The Warriors remain in the market for further deals after reaching agreement on a trade that sends D’Angelo Russell to Minnesota for Andrew Wiggins, tweets Monte Poole of NBC Sports Bay Area. If nothing else happens today, more roster shake-up is expected this summer.
Antony Slater of the Athletic notes that Golden State has traded six of the 14 players on its roster in the past two weeks (Twitter link). In addition to Russell, Willie Cauley-Stein, Alec Burks, Glenn Robinson III, Omari Spellman and Jacob Evans have all found new homes.
There’s more deadline-related news to pass along:
- The Suns are listening to offers for Kelly Oubre, but aren’t close to making a deal, tweets Marc Stein of The New York Post. The Magic are among the teams that have made a call to Phoenix.
- The Bulls aren’t any closer to trading Denzel Valentine, relays K.C. Johnson of NBC Sports Chicago, (Twitter link).
- The Wizards are hoping to acquire Jerome Robinson from the Clippers, tweets David Aldridge of TNT. They liked Robinson in the 2018 draft, but he wound up in L.A.

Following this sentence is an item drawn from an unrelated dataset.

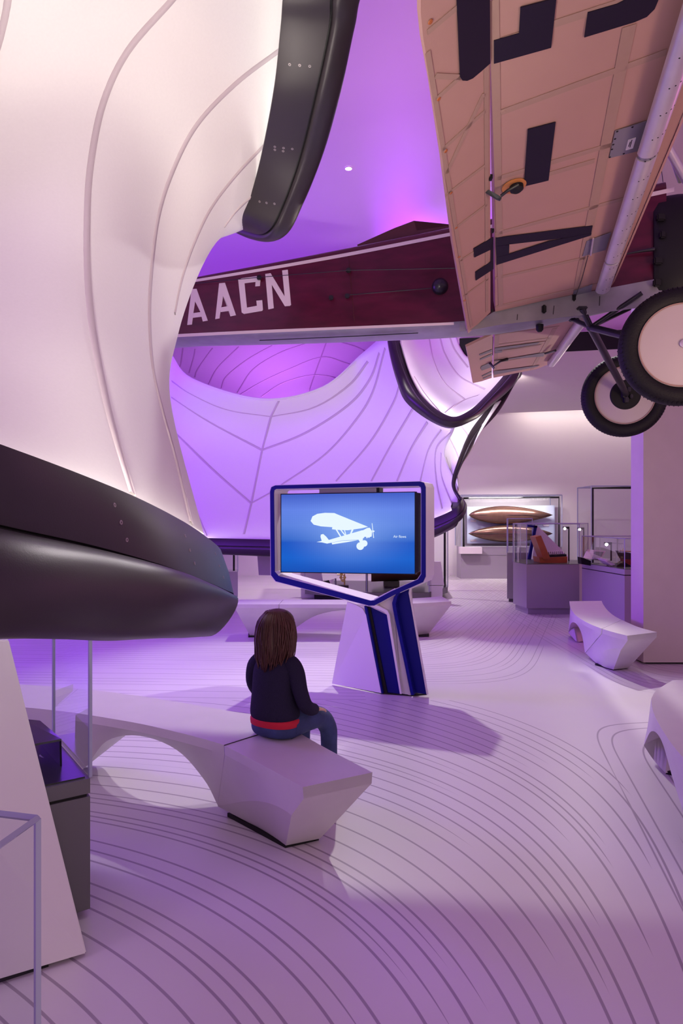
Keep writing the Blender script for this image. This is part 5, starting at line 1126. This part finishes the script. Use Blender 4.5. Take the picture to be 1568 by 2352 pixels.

- The Knicks contacted the Pacers about point guard Aaron Holiday, according to Ian Begley of SNY.tv. The attempt was made before Steve Mills was fired as team president, and it’s unclear if there has been any more discussion. Indiana reportedly brought up veteran forward Marcus Morris, who is headed to the Clippers, as part of the return.
The incompetence of the Bulls management on full display once again. They don’t want Valentine and they’re not bringing him back next season therefore it doesn’t matter what you get in return.
Is nobody taking their calls? Cannot make sense of that.
$130M tied up next season in Steph, Klay, Wiggins, and Green.
It will be interesting to see what they can surround them with.
Lots of draft picks. And mid level signing like they did this past off season.
How much is tied up in Harden and Westbrook? Not nearly as much and they are much further away from winning a title in the years to come than the GSW!
I don’t understand the salary cap rules. By trading Russell does that free them from being hard capped next season?
Trading Rusell won’t impact that. Teams become hard-capped in a given year by using the full-sized mid-level exception, using the bi-annual exception, or acquiring a player via sign-and-trade (like the Warriors did with Russell).
If the Warriors do any of those things during the 2020 offseason, they’ll be hard-capped again for next season. If not, they won’t be.